Rows of old and new books on wooden shelves inside a London bookshop.

Cecil Court

I don’t always buy something, but I couldn’t call myself nerdy without admitting I’ve pressed my face against the windows along what most know as “Booksellers Row.” One of these days I’ll splurge on that first edition of Blood Meridian. Sometimes it’s not what I buy, but the thrill of spotting a book I didn’t know I was looking for. Until then, you’ll find me browsing Henry Pordes Books near Covent Garden.
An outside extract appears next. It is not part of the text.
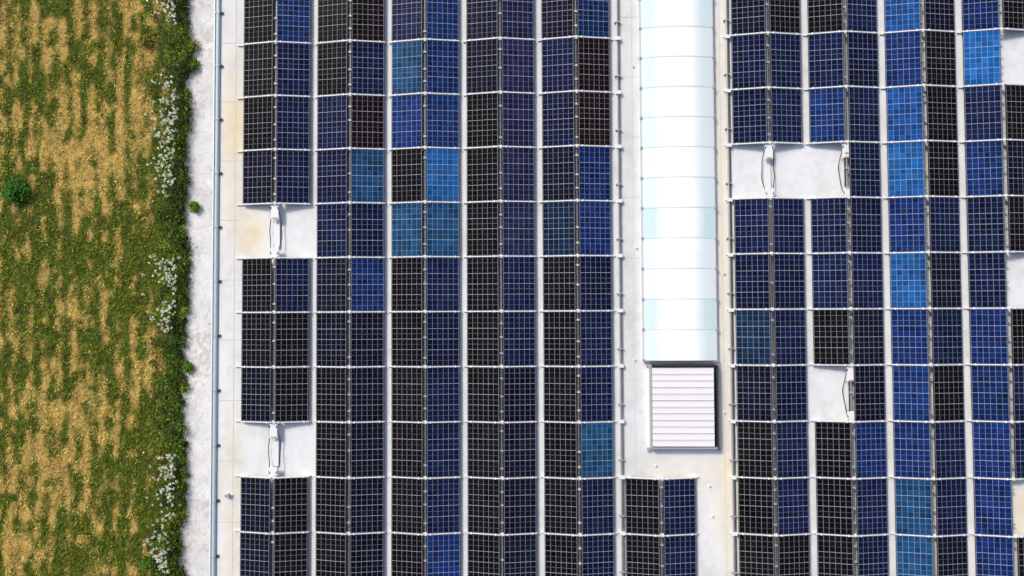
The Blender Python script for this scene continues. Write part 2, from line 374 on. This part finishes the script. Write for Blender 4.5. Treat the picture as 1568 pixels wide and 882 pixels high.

ables stacked with second-hand books at the South Bank Book Market under Waterloo Bridge.

South Bank Book Market

Now here’s a place I do buy books. Under the Waterloo Bridge, this decades-old market is a treasure trove for everything from modern fiction to antiquarian gems. Last time I was there, I walked away with a stack of vintage James Bond comics. Chances are, I’ll then wander over to the nearby BFI and stock up on a few arty DVDs or Blu-rays.


“It is only magnificent.”

I know London isn’t exactly an obscure destination. If you’re already planning a visit, you hardly need me to tell you why it’s great. Yet for me, the city keeps me tethered on an elastic band. It’s not an easy city all the time. It is certainly not an inexpensive one. I might set off on a cruise, dive into the nightlife of Seoul, or end up on an art farm in New Zealand, but I’ll always be pulled back toward the Square Mile. “Sir, when a man is tired of London, he is tired of life,” wrote Samuel Johnson, “for there is in London all that life can afford.” Lily Allen put it more succinctly: “Oh why, oh why would I wanna be anywhere else?”